Rochona Majumdar, Lisa Wedeen
2022-2023 Winter

CMST 27920/CMST 37920 Virtual Reality Production

(ARTV 27920, ARTV 37920, MAAD 24920)

Focusing on experimental moving-image approaches at a crucial moment in the emerging medium of virtual reality, this course will explore and interrogate each stage of production for VR. By hacking their way around the barriers and conventions of current software and hardware to create new optical experiences, students will design, construct, and deploy new ways of capturing the world with cameras and develop new strategies and interactive logics for placing images into virtual spaces.

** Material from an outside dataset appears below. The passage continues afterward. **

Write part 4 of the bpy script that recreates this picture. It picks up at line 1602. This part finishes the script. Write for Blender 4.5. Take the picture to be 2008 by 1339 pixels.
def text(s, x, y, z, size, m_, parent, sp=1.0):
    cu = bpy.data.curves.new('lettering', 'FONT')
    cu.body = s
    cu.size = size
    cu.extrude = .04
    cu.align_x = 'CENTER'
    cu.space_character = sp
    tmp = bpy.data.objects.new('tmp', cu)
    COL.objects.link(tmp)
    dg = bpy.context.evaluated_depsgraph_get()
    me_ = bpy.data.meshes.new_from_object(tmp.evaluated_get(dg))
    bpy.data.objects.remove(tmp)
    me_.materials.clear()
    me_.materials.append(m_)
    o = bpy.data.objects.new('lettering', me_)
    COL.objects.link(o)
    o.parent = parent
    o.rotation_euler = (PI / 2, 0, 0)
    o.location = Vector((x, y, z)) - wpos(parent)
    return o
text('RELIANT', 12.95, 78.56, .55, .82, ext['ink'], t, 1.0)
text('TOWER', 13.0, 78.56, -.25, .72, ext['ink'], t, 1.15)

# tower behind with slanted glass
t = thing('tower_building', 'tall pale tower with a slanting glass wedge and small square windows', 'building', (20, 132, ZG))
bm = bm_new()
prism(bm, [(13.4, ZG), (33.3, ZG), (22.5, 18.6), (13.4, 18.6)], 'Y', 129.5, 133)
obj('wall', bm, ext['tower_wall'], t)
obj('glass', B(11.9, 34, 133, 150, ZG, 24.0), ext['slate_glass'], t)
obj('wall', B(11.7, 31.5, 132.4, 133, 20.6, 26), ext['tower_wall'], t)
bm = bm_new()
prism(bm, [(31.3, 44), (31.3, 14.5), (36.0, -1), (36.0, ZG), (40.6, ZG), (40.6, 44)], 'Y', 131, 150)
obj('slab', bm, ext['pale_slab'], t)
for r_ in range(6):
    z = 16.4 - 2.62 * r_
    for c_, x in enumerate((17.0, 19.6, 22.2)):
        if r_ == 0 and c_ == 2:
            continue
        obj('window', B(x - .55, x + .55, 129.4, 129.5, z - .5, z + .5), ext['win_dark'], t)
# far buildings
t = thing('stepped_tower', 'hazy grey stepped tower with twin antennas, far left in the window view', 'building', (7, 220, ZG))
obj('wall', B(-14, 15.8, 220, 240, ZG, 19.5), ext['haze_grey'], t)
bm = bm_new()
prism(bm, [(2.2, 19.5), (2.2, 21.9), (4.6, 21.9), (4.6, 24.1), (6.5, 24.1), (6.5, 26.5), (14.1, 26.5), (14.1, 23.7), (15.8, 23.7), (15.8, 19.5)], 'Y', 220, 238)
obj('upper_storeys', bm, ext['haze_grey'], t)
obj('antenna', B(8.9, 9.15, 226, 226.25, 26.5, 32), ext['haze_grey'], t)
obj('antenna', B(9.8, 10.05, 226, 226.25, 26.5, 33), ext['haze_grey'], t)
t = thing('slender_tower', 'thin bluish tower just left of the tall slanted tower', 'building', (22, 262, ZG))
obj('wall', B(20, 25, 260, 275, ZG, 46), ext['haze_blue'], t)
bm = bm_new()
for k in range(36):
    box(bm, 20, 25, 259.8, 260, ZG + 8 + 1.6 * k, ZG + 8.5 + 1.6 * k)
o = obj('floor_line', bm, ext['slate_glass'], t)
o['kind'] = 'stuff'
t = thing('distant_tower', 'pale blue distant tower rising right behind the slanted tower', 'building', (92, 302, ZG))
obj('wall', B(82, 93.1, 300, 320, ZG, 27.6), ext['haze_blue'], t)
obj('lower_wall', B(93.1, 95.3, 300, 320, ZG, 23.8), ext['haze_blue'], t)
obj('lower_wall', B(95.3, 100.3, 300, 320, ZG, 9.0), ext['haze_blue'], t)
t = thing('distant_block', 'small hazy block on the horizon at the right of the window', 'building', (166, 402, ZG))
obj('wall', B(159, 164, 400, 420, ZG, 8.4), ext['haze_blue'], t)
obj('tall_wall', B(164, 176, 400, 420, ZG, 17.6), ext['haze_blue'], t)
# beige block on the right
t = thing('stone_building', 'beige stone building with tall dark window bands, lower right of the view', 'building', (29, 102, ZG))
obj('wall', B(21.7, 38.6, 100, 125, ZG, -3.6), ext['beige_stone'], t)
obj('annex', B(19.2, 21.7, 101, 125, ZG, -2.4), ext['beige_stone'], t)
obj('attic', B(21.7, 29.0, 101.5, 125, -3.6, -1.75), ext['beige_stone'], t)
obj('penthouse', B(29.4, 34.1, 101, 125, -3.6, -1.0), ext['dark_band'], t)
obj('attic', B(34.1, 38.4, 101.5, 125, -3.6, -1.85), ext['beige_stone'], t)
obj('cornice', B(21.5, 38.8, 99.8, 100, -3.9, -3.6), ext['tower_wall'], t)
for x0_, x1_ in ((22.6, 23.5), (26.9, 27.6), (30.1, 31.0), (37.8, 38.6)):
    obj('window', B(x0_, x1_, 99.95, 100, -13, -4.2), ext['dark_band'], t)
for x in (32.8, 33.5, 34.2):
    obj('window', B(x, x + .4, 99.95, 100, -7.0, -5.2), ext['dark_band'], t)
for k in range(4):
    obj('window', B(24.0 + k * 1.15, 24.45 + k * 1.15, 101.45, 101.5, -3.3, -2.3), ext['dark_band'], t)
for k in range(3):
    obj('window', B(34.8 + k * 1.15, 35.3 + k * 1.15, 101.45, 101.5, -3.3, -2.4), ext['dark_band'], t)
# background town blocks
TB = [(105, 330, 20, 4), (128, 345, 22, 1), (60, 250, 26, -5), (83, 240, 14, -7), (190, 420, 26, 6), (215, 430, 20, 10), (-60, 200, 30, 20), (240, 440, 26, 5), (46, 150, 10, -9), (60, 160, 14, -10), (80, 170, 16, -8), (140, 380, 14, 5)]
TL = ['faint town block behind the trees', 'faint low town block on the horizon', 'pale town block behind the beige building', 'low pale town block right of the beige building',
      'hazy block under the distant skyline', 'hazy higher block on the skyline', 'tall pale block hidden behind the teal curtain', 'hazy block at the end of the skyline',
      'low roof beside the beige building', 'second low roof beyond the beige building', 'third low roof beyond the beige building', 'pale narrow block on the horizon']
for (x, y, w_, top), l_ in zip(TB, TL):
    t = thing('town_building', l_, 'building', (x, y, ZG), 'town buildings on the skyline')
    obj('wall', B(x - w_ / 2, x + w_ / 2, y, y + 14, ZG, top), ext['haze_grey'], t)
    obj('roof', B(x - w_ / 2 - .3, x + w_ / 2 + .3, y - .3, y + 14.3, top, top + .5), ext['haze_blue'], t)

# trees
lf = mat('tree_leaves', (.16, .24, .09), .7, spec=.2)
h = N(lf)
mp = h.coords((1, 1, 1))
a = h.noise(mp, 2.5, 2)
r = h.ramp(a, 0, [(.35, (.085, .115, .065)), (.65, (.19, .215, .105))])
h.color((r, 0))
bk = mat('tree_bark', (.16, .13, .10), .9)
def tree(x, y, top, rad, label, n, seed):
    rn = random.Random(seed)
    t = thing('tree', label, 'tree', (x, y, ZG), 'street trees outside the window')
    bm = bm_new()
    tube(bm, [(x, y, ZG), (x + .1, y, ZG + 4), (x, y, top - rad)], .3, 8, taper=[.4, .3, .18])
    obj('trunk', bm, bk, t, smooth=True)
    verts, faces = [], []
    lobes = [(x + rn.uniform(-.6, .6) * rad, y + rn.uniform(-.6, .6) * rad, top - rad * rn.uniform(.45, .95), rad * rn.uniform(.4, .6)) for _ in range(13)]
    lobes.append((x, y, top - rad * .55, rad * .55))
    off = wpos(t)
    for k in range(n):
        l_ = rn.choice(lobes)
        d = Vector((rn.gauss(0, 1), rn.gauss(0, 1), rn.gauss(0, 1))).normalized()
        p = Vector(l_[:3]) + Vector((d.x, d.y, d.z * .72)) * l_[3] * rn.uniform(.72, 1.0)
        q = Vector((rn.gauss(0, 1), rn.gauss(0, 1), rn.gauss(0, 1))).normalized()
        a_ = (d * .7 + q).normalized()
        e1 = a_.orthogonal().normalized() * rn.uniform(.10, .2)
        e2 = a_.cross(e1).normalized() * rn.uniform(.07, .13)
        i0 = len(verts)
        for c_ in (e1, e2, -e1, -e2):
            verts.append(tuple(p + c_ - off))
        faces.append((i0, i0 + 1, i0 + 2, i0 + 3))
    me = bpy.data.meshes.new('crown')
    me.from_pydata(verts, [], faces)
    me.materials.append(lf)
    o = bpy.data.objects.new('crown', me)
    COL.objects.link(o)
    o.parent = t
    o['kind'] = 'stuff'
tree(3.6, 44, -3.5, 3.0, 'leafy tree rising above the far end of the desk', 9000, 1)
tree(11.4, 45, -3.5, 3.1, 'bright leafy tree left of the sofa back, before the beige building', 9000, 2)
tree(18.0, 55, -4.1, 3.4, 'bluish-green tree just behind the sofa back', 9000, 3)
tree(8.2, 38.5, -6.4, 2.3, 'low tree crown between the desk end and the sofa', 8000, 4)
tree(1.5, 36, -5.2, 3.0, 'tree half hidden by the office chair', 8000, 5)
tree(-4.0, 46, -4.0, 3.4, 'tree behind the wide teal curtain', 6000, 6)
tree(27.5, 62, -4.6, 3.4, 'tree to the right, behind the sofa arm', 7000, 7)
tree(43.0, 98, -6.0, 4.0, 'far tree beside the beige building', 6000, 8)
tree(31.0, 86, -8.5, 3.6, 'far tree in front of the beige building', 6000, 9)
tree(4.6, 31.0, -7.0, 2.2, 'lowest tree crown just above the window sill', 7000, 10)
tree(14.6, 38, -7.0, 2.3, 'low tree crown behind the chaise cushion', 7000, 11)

Underpinning these explorations will be a careful discussion, dissection, and reconstruction of techniques found in the emerging VR "canon" that spans new modes of journalism and documentary, computer games, and narrative "VR cinema."

2022-2023 Spring

CMST 28922/CMST 38922 Intermediate 16mm Filmmaking

(ARTV 28001, ARTV 38001)

This course will allow students to continue working on projects begun in the Intro to 16mm Production course (or developing a new small-scale project), in addition to developing skills with the following: sophisticated approaches to cinematography (comparative and reflective light metering, color negative exposure); varying workflows for post-production editing (analog and digital); and sound recording and design. Students will meet as a group for lectures, technical demonstrations and a shooting workshop. Course meeting time will also be set aside for individual conferences with the instructor to address project development and completion. Students should expect to budget between 120.00-500.00 for their filmstock and processing costs, depending on the project. This course is made possible by the Charles Roven Fund for Cinema and Media Studies. Instructor permission required.